Let V = C^m and G = span{G1,…,Gn} ⊆ End(V). For a subspace I ⊆ V and a linear subspace S ⊆ G, “I is invariant under every S ∈ S” means S(I) ⊆ I for all S ∈ S.
Key observation (reduction to a rank condition)
- Fix k with 1 ≤ k ≤ m−1 and a k-dimensional subspace I ⊆ V.
- Let i_I: I → V be the inclusion and q_I: V → V/I the quotient map.
- Define the linear map Φ_I: G → Hom(I, V/I) by Φ_I(A) = q_I ∘ A ∘ i_I.
Then:
- I is invariant under A ∈ G iff Φ_I(A) = 0.
- The largest subspace of G whose every element leaves I invariant is S(I) = ker Φ_I.

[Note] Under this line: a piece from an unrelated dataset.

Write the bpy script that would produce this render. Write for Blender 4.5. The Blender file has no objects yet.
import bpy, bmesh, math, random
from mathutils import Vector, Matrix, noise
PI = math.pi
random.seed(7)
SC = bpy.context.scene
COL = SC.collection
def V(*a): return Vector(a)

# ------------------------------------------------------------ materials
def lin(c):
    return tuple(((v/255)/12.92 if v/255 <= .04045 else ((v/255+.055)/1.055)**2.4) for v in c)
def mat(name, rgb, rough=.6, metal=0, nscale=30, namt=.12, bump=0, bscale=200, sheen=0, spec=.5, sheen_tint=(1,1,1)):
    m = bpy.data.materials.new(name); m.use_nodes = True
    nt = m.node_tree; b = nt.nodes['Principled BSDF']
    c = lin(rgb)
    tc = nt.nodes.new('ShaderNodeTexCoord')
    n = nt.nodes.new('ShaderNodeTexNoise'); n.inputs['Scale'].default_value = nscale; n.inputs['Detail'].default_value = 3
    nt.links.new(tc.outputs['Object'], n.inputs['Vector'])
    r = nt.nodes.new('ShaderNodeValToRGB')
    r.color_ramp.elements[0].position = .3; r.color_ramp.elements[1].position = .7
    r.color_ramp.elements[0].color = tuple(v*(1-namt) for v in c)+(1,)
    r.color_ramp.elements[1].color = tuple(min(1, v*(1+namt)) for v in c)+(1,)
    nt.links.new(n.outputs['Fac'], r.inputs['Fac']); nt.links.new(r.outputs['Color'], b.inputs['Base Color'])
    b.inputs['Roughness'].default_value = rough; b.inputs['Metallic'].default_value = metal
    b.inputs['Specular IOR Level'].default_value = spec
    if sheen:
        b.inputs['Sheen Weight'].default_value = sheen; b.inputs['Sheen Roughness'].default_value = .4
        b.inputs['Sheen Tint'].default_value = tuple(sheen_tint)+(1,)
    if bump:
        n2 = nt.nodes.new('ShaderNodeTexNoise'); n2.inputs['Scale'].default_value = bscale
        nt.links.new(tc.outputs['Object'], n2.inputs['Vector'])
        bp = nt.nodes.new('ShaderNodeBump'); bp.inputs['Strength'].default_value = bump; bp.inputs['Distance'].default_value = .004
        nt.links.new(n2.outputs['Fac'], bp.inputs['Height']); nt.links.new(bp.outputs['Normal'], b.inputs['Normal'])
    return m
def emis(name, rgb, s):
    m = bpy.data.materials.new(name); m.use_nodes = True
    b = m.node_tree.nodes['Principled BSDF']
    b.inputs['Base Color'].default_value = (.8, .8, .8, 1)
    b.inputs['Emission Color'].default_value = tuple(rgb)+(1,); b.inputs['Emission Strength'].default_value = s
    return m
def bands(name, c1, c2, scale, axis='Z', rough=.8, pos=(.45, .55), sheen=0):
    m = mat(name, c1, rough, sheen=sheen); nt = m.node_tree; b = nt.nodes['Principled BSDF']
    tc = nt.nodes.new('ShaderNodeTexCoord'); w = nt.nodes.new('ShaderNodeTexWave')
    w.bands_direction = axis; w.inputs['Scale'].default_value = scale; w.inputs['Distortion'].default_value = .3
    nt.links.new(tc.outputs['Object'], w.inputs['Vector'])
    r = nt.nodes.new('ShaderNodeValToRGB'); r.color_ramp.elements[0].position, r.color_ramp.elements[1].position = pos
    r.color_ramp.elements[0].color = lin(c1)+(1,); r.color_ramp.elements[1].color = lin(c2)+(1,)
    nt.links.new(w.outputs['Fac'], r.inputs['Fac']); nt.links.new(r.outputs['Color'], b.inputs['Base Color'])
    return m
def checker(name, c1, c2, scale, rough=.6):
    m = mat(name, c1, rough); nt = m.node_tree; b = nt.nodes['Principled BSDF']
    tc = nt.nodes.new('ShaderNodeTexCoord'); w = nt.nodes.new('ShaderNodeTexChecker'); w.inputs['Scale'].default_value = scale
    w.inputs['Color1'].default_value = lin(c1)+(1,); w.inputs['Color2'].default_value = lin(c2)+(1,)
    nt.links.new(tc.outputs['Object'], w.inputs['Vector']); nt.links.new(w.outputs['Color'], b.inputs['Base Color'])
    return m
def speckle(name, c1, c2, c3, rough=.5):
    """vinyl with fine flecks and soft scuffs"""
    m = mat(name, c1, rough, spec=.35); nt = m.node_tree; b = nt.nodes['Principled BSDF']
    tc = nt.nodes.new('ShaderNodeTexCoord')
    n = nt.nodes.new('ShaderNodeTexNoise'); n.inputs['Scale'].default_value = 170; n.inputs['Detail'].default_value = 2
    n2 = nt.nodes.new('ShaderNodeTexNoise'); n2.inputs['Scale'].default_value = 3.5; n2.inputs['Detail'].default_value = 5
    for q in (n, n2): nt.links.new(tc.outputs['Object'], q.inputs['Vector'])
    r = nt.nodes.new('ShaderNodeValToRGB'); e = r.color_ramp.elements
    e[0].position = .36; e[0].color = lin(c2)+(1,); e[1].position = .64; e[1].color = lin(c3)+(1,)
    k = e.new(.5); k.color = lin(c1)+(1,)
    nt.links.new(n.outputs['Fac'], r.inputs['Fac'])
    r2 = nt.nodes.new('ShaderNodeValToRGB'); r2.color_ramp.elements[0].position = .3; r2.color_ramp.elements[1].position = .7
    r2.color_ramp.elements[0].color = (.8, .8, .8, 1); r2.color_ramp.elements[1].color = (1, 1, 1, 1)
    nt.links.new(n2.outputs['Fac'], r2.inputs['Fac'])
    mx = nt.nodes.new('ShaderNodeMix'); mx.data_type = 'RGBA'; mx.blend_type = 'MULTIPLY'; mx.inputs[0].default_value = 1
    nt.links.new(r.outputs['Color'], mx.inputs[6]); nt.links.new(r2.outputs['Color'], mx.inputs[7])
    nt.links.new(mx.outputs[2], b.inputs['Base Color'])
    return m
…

- Therefore, the admissible pairs (S, I) are exactly those with S ⊆ ker Φ_I. In particular, to get all “maximal” pairs it suffices to list all I with ker Φ_I ≠ {0} and take S = ker Φ_I (any subspace of ker Φ_I also works).
This reduces the problem to finding all I with ker Φ_I ≠ 0 (equivalently rank Φ_I < dim G = n). For a fixed k, this set is a determinantal locus in the Grassmannian Gr(k, V).
Concrete computational recipe
- Fix k. Work on an affine chart of Gr(k, m). Represent I by an m×k matrix U of full column rank (a basis), and choose an (m−k)×m matrix W of full row rank with WU = 0 (its rows span a complement to I). For instance, in the standard chart one may take U = [I_k; Y] and W = [−Y^T, I_{m−k}], with Y an (m−k)×k matrix of coordinates.
- For each i = 1,…,n, form the (m−k)×k matrix B_i(U) = W G_i U. Note that I is invariant under A = ∑ α_i G_i iff there exists α = (α_i) ≠ 0 such that ∑ α_i B_i(U) = 0.
- Stack the B_i(U) as columns of a linear map B(U): C^n → Hom(C^k, C^{m−k}) by α ↦ ∑ α_i B_i(U). Then ker Φ_I ≠ 0 iff ker B(U) ≠ 0, i.e. rank B(U) < n.
- Algebraically: the locus of I with ker Φ_I ≠ 0 is defined on the chart by the vanishing of all n×n minors of the matrix whose columns are the vectorizations vec(B_i(U)). These minors are polynomial in the chart coordinates (entries of Y).
- Solve these determinantal equations (for each k) to obtain the admissible I. For each such I (given by U), compute S(I) = {∑ α_i G_i : ∑ α_i B_i(U) = 0}, i.e. S(I) = ker B(U) lifted back to G.
What this gives you
- A complete characterization: all pairs (S, I) with S ⊆ ker Φ_I, and the “maximal” S for each I is ker Φ_I.
- A practical method: for each k, find the determinantal locus {I ∈ Gr(k, m): rank Φ_I < n} by vanishing of minors; for each I in it, compute ker Φ_I and thereby all S.
Additional remarks
- Dimension control: If you want S to have dimension at least d, require rank Φ_I ≤ n − d. On charts this means all (n − d + 1)×(n − d + 1) minors vanish.
- Generic behavior: For fixed k, the linear constraints AU ⊆ I amount to k(m−k) scalar conditions. Consequently, when n ≤ k(m−k), generically the rank of Φ_I equals n for most I, so ker Φ_I = 0 except possibly on a proper algebraic subset of the Grassmannian. When n > k(m−k), generically dim ker Φ_I ≥ n − k(m−k) for every I.
- Complexity: Solving the determinantal equations on Grassmannians can be computationally heavy in general (there can be infinitely many I). The formulation above shows the problem is algebraic; it also explains why there is no simple “finite list” in general.
- Relation to your observation: Your “fix I and compute the largest S” is exactly S(I) = ker Φ_I. The simultaneous viewpoint packages all I together as the determinantal loci on the Grassmannians.
In short: All admissible pairs are obtained by taking I in the determinantal locus {I: rank Φ_I < n} and S any subspace of ker Φ_I. The locus and the kernels are computable from the given G_i via the recipe above.